3) Enable an Applications Platform
Google has an active developer community that already encircles their camp, in fact they should offer developer platforms and integrate opportunity to integrate.  Facebook and Twitter developers are frustrated with a ‘one-sided’ relationship and want to spread their eggs into multiple baskets.  As a result, they will be glad there’s competition between platforms which will give them new opportunities and improve their relationships.  As a result this influx of new use cases will fuel adoption of the platform and we’ll start to see brand sponsored apps that will result in corporate marketing promoting branded Google+ Brand pages (more on that on #4)

4) Launch Brand Pages (no, really)
Google suffers from at least one major flop for every social networking flop, and this year it was their closing of brand pages in a very messy way.  While there are few early adopter test brands like Ford that are still active, most brands pages have been sunsetted.  Expect Google to offer a new set of brand pages and vanity URLs with application features, and coupled with their existing analytics products and web advertising network.   If they do this right, the brands will do the marketing for them, here’s how it will go down: brands will jump on, their competitors will say “quick we need a Google+ strategy” and follow suit, then they’ll race to see who gets the most circle members and turn their marketing engines on.  The best case scenario for Google is having brands link to their Google+ brand pages from their corporate homepages fueling mass adoption.

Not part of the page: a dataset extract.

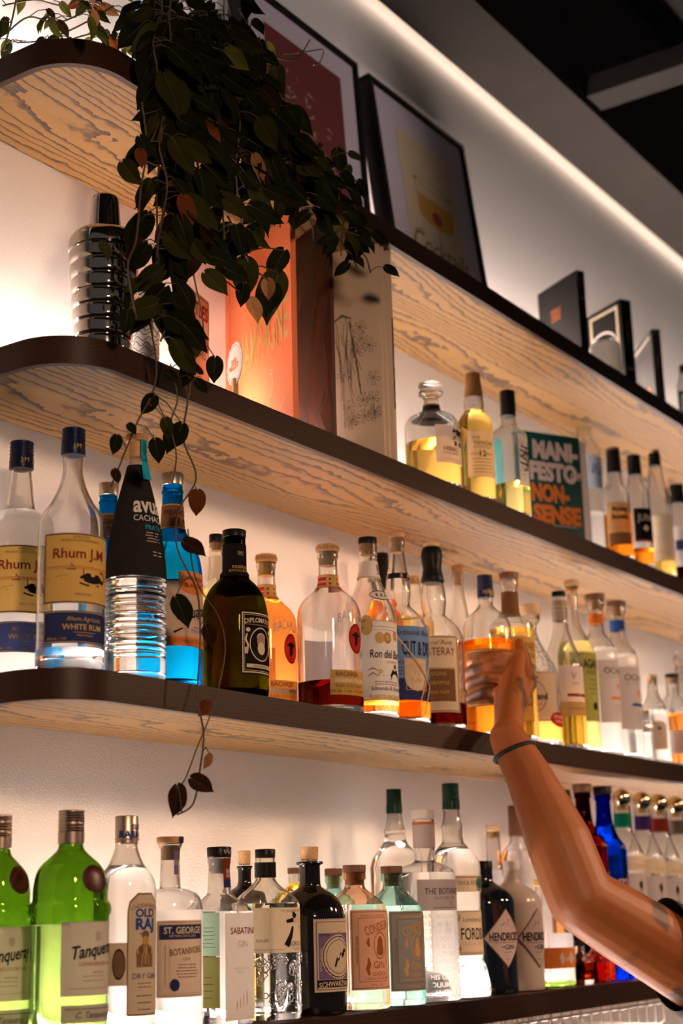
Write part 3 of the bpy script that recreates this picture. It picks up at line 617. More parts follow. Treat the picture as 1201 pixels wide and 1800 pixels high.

5) Integrate Google+ into Search Engine Results Pages
Finally, the Coup de grâce, will be for Google to announce (or prove) that what happens in Google+ will integrate with google SERP pages. Because Twitter and Facebook have limited search tools and their use cases are limited to social networking or social utility they will not have a competitive edge. When they do this, X things will happen: 1) Early adopters and bloggers will immediately invest more to be first of mind, in fact, expect news to break within Google+ from bloggers and press. 2) Brands will heavily invest in their Google+ brand pages, fueling more adoption from corporations and their agency partners (we know social media teams already spend on advertising) 3) Backlash from the industry as anti-trust and anti-competition will occur.